S&P’s 2022 acquisition of IHS Markit has been instrumental in expanding its value proposition. The analysts believe the merger has allowed the combined entity to “grow faster together than they would have apart.”
They also highlight the company’s “impressive fundamentals”, noting that its high-margin Ratings and Indices segments, strong subscription base, and scale-driven efficiencies support above-average margins and free cash flow (FCF) even within an already high-performing peer group.
S&P’s Market Intelligence (MI) segment, which had faced two years of headwinds, is recovering too. The note states that “MI’s bookings and retention performance have clearly improved,” setting the stage for a stronger 2025.

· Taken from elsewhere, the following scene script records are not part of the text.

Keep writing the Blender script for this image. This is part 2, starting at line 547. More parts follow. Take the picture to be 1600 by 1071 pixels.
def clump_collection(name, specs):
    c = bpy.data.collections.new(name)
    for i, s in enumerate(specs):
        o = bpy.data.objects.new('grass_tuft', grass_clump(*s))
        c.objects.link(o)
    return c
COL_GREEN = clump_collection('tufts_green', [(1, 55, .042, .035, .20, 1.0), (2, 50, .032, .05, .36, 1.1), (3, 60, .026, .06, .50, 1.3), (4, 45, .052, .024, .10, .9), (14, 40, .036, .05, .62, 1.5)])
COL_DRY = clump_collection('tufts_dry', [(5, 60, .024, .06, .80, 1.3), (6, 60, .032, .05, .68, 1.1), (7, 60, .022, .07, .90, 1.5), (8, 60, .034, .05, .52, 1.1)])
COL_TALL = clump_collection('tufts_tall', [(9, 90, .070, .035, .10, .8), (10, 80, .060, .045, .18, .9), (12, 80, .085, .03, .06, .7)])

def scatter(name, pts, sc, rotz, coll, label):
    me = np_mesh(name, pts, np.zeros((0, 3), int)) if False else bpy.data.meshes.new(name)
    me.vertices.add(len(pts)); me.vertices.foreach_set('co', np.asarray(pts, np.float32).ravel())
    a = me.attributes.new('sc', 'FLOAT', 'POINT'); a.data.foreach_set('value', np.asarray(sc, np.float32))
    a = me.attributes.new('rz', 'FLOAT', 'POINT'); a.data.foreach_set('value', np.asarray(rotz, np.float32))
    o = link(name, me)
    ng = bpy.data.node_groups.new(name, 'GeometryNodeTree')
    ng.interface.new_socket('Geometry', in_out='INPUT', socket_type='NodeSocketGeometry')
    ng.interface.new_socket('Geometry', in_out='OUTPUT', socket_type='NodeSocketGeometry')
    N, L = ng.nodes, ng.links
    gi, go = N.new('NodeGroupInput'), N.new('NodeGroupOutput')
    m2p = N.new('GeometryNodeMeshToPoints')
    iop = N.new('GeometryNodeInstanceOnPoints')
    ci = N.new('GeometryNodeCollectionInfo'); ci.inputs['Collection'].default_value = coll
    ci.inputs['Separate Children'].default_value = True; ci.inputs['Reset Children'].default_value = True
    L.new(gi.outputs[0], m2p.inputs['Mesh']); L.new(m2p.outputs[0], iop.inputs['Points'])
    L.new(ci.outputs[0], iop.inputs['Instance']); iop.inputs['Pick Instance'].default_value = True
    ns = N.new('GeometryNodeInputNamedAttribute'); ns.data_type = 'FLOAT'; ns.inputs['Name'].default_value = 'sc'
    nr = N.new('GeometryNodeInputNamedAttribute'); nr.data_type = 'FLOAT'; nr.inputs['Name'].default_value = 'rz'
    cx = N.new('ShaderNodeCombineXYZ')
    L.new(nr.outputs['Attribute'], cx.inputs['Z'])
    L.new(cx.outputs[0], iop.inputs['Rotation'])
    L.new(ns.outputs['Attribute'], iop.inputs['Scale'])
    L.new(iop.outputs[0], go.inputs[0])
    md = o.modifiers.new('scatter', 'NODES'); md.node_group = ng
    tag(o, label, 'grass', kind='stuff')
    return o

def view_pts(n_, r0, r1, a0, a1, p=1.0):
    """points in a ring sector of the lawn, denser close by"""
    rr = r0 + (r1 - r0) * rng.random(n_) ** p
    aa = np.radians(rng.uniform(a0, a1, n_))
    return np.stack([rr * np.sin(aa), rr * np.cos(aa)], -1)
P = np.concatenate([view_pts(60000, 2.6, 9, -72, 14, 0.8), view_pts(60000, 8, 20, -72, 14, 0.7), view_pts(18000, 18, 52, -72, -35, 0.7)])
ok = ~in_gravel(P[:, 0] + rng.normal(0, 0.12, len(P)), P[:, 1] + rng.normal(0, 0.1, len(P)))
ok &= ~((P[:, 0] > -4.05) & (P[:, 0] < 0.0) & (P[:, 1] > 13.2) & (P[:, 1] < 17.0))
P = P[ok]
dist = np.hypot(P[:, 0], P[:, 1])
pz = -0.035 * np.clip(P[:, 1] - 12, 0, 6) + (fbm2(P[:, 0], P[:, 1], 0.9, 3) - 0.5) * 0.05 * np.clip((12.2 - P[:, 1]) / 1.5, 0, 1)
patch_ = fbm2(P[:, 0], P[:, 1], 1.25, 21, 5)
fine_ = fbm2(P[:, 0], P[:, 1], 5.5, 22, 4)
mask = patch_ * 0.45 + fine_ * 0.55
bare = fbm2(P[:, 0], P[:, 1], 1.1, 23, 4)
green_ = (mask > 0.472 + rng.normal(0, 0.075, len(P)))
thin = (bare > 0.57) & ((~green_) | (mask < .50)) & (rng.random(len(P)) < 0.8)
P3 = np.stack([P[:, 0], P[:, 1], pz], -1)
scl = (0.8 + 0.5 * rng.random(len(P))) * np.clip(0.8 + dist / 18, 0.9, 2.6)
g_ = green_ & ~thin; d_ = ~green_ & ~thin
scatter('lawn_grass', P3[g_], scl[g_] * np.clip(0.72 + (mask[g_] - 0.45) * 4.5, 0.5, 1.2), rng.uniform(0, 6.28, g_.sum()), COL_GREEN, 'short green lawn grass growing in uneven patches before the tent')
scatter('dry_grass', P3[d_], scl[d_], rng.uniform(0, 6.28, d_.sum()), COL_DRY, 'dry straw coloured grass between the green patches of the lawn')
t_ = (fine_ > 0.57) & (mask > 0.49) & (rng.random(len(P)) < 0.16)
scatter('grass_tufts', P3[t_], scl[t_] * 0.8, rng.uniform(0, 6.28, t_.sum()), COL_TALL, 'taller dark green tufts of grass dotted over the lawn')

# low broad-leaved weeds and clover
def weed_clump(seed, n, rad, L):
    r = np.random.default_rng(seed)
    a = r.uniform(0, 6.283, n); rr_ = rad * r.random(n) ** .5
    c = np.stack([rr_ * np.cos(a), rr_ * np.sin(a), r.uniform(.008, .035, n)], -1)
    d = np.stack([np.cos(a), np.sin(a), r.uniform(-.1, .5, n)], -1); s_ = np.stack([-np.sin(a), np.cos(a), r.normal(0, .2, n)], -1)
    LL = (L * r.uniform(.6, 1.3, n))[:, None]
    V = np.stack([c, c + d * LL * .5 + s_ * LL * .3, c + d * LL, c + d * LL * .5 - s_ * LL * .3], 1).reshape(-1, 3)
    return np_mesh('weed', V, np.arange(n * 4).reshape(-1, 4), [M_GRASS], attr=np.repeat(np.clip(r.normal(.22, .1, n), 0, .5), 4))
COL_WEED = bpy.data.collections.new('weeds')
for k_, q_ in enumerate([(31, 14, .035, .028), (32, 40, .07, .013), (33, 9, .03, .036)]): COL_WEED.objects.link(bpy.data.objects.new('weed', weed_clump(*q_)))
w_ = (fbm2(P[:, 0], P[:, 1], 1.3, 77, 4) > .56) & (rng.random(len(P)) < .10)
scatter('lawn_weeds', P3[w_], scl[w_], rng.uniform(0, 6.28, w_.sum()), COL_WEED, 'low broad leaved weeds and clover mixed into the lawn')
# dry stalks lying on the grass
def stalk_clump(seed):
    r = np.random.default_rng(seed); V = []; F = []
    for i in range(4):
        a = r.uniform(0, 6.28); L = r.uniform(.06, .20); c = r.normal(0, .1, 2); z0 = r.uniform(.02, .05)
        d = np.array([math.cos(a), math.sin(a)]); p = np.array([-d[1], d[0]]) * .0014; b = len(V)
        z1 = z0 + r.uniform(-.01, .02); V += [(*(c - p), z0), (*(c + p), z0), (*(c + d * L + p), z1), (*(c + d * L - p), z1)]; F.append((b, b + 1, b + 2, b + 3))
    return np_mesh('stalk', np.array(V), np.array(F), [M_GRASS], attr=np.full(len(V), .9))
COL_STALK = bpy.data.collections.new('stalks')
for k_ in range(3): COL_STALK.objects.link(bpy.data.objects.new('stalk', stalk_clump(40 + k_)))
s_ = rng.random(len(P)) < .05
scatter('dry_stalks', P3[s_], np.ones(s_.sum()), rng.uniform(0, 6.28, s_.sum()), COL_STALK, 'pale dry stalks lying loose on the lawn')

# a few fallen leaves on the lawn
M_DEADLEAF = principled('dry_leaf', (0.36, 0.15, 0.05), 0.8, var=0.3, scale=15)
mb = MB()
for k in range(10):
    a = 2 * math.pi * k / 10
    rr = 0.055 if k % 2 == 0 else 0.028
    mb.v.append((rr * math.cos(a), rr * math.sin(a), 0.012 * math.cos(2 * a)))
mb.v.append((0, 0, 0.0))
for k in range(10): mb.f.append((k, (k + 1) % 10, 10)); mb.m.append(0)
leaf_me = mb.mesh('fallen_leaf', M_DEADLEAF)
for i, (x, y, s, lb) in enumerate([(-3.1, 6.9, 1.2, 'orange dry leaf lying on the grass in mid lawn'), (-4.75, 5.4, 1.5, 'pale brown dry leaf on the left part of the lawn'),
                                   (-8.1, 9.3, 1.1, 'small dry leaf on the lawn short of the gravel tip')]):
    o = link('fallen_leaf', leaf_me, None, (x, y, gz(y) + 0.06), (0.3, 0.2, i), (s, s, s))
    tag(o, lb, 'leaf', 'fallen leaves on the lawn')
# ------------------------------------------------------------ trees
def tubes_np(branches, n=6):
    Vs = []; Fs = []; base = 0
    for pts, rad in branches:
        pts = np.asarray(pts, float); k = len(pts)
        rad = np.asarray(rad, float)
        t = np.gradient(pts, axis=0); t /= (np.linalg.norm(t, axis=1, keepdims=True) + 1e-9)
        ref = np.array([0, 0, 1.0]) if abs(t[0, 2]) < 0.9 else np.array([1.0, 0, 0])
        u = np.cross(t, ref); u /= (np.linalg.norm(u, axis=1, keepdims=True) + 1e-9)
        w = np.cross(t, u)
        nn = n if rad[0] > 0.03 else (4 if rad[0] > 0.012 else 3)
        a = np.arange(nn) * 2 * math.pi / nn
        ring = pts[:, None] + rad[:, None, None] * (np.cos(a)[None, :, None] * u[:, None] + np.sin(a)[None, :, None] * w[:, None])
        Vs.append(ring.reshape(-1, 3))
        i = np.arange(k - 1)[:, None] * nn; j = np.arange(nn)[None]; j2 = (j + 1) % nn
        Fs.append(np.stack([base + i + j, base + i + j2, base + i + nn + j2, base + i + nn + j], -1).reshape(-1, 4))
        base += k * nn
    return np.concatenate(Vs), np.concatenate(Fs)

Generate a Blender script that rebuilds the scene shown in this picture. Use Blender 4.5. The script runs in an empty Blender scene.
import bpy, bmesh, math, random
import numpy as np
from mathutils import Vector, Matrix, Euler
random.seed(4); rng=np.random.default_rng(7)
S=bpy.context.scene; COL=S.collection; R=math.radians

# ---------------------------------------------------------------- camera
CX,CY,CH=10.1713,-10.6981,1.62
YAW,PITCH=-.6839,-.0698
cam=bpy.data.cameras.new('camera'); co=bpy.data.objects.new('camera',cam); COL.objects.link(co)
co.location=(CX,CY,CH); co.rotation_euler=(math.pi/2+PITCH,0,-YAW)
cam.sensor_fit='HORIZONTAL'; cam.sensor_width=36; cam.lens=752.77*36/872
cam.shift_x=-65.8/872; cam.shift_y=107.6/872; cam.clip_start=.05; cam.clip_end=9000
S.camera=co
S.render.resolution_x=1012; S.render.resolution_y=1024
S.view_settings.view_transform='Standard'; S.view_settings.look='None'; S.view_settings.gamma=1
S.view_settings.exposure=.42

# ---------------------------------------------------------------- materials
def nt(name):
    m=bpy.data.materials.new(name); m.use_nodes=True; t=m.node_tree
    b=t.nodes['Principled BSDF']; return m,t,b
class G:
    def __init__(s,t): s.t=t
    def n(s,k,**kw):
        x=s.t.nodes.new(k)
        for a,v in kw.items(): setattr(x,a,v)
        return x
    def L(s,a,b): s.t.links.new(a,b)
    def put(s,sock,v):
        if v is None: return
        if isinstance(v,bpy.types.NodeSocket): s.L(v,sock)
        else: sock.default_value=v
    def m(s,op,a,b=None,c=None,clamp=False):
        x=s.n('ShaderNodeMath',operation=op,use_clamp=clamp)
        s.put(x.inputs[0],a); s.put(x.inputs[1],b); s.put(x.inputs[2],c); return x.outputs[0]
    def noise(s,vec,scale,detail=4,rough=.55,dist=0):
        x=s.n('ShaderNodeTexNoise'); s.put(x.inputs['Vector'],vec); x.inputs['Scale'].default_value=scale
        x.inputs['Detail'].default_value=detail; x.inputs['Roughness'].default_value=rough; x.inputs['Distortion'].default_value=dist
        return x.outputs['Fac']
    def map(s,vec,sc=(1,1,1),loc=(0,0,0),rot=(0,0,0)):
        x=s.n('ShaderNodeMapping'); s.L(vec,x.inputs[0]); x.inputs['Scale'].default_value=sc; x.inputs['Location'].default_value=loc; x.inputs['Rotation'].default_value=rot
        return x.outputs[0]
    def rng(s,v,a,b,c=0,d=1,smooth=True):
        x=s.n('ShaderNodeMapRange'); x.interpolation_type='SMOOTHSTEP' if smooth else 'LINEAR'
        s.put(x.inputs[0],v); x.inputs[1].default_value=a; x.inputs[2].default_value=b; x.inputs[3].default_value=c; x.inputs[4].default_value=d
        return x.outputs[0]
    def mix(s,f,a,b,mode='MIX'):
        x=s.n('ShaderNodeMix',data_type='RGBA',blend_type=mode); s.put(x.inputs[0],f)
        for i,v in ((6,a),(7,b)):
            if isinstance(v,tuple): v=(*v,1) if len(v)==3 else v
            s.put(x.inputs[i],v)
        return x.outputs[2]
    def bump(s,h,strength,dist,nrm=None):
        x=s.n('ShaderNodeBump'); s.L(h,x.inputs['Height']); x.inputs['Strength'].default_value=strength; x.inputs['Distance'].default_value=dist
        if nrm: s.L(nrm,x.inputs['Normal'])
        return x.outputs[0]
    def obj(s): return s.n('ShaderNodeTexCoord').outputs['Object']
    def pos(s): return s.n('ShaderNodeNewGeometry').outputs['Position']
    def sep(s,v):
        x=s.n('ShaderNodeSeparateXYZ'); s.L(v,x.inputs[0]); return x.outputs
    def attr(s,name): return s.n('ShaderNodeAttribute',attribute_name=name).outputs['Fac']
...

Meanwhile, in Ratings, JPM forecasts a modest +1% organic revenue growth in 2025, with strength in investment-grade and structured finance offsetting continued softness in leveraged finance issuance.
S&P plans to spin off its Mobility business by late 2026, leaving a more focused information services firm. The unit, anchored by Carfax and RL Polk, generates over 80% of revenue from subscriptions and is “critical to the new and used vehicle industry.”
Still, some risks remain. The company’s exposure to financial market activity creates volatility in revenues. Market Intelligence’s past inconsistency, particularly in financial desktop and data feeds, also presents challenges.
Moreover, JPMorgan points out S&P’s large size post-merger may limit agility relative to more nimble competitors.
At 30x next twelve months (NTM) earnings per share (EPS), S&P trades below the sector median of 32x.
Analysts observe that the current valuation “reflects S&P’s attractive combination of organic revenue growth, adjusted EBITDA margins, and FCF conversion.”